3) Eduard Douwes Dekker
Ia adalah seorang pejabat Belanda yang pernah menjadi Asisten Residen Lebak (Banten). Ia cinta kepada penduduk pribumi, khususnya yang menderita akibat tanam paksa. Dengan nama samaran Multatuli yang berarti "aku telah banyak menderita", ditulisnya buku Max Havelaar atau Lelang Kopi Persekutuan Dagang Belanda (1859) yang menggambarkan penderitaan rakyat akibat tanam paksa dalam kisah Saijah dan Adinda.
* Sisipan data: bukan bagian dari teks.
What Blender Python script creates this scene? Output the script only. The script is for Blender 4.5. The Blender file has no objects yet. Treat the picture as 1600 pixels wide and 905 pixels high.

Akibat adanya reaksi tersebut, pemerintah Belanda secara berangsur-angsur menghapuskan sistem tanam paksa. Nila, teh, kayu manis dihapuskan pada tahun 1865, tembakau tahun 1866, kemudian menyusul tebu tahun 1884. Tanaman terakhir yang dihapus adalah kopi pada tahun 1917 karena paling banyak memberikan keuntungan.
Sistem Usaha Swasta

Sesudah tahun 1850, kaum liberal memperoleh kemengangan politik di Negeri Belanda. Mereka juga ingin menerapkan asas-asas liberalisme di tanah jajahan. Dalam hal ini kaum liberal berpendapat bahwa pemerintah semestinya tidak ikut campur tangan dalam masalah ekonomi; tugas ekonomi haruslah diserahkan kepada orang-orang swasta; agar kaum swasta dapat menjalankan tugasnya maka harus diberi kebebasan berusaha.

Sesuai dengan tuntutan kaum liberal maka pemerintah kolonial segera memberikan peluang kepada usaha dan modal swasta untuk menanamkan modal mereka dalam berbagai usaha di Indonesia, terutama perkebunan-perkebunan di Jawa dan di luar Jawa. Selama periode tahun 1870–1900 Indonesia terbuka bagi modal swasta Barat. Itu sebabnya zaman itu sering disebut zaman Liberal. Selama masa Liberal, kaum swasta Barat aktif membuka perkebunan-perkebunan seperti, kopi, teh, gula, dan kina yang cukup besar di Jawa dan Sumatra Timur.

Pembukaan perkebunan besar itu dapat dilakukan dengan adanya Undang-Undang Agraria 1870. Adapun tujuannya ialah sebagai berikut.

1) Untuk melindungi hak milik petani-petani pribumi atas tanahnya, dari penguasaan orang-orang asing.
2) Peluang kepada para pengusaha asing untuk dapat menyewa tanah dari rakyat Indonsia.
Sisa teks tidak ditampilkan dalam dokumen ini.